Trust the press?

Sure...

Or maybe not.

Today, The Age featured an article claiming:

German job centres are offering unemployed women work as prostitutes and are obliged to cut welfare benefits of those who refuse to work in the world's oldest profession under new welfare laws.

Do I believe it? I searched Google News for similar articles. Only one source gave enough detail of the situation that triggered the news: *cough* World Net Daily. *cough*

I read the article in World Net Daily. I remembered that newspaper's name from somewhere. Ah yes. They were the ones who published a penetrating piece on the Harry Potter phenomenon and how the books encourage witchcraft and Satanism. In fact they even went so far as to quote from an article in The Onion as support! Snopes records their error for our entertainment.

Let's get back to the German brothel question. The one example quoted in WND is of a 25 year old woman who was threatened with unemployment benefit cuts when she turned down a job working in a bar in a brothel. Of course, the fundamentalist rag tarts up the story by giving it the sub-heading, "German law forces out-of-work females to take sex jobs or lose unemployment," to inflame the issue. Since when did working as a bartender count as being a sex job?
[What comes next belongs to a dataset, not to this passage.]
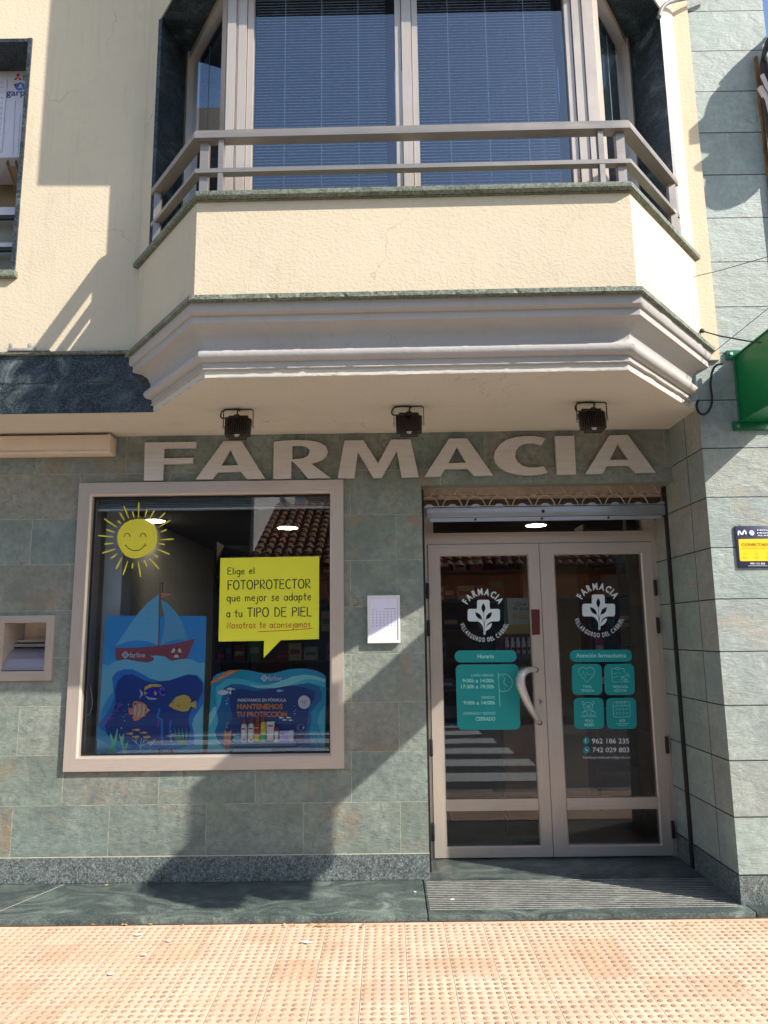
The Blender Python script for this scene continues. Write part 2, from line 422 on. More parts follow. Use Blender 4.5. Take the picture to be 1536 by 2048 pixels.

By the time the story is repeated in The Telegraph - Calcutta, the woman is supposed to have turned down a job providing "sexual services." Strangely enough, The Telegraph doesn't quote a source for its story. The Age does at least include the name of their reporter and his supposed location, Berlin. Did any reporters really do any journalism for their articles today, or did they rely on WND's impeccable journalistic record and recycle the WND report published on the 29th?

Tell me about it when the first German actually loses unemployment benefits for refusing a sex job. Even then I'll treat what I read with skepticism.

Comments

Hah! They were on about that over at eatpoo.com. I knew it was too good...er, bad...to be true. Good for a laugh, though.

I suppose it's always possible that the German regulations did allow for such an absurd situation as forced prostitution. All it takes for that to come about is two separate bureaucratic departments each setting regulations based on what they see as fair and reasonable: one that demands that any legitimate business can offer jobs to the unemployed, and the other that demands that an unemployed person can't reject a job offer and keep getting benefits. When the two sets of regulations are used together, an absurd situation arises that neither department predicted.

Under those conditions, a petty-minded rule-following employment officer could have threatened a woman with loss of benefits if she didn't take a job as a sex worker. But let's face it, even the most officious worker wouldn't do that unless someone had really pissed them off. If it did come to that, the usual process of appeal to higher authority should have been followed, and, given time, the rules would be changed.

The WND's agenda is pretty clear. They wanted to present a "Look what happens when you legalize prostitution" argument. They had no interest in presenting any information on whether the woman's claims were true, or, if they were, what steps were being taken to remedy the problem. To them it's fear to feed to the fundie masses.

It's all academic now. Here's an update where a reporter has taken the trouble to get the other side of the story:

http://www.abc.net.au/news/newsitems/200502/s1293331.htm

A spokesman for the Federal Labour Office said that if job seekers said they were prepared to work as, for example, dancers in strip bars, advisers could put them in touch with any suitable employers, but vacancies would not be displayed in job centres.

He also stressed job centres would not look for prostitutes on behalf of brothels, nor offer sex industry jobs to people who had not specifically mentioned it as an area of interest.

Speculation has grown over recent weeks that Germany's new welfare reforms, obliging the long-term unemployed to take any available job or risk losing their benefits, could lead to women being offered jobs in the sex industry.

"One can't expect everyone to be prepared to work in the sex industry," Ms Luft said.

"Plus if people aren't very attractive they aren't going to make much money."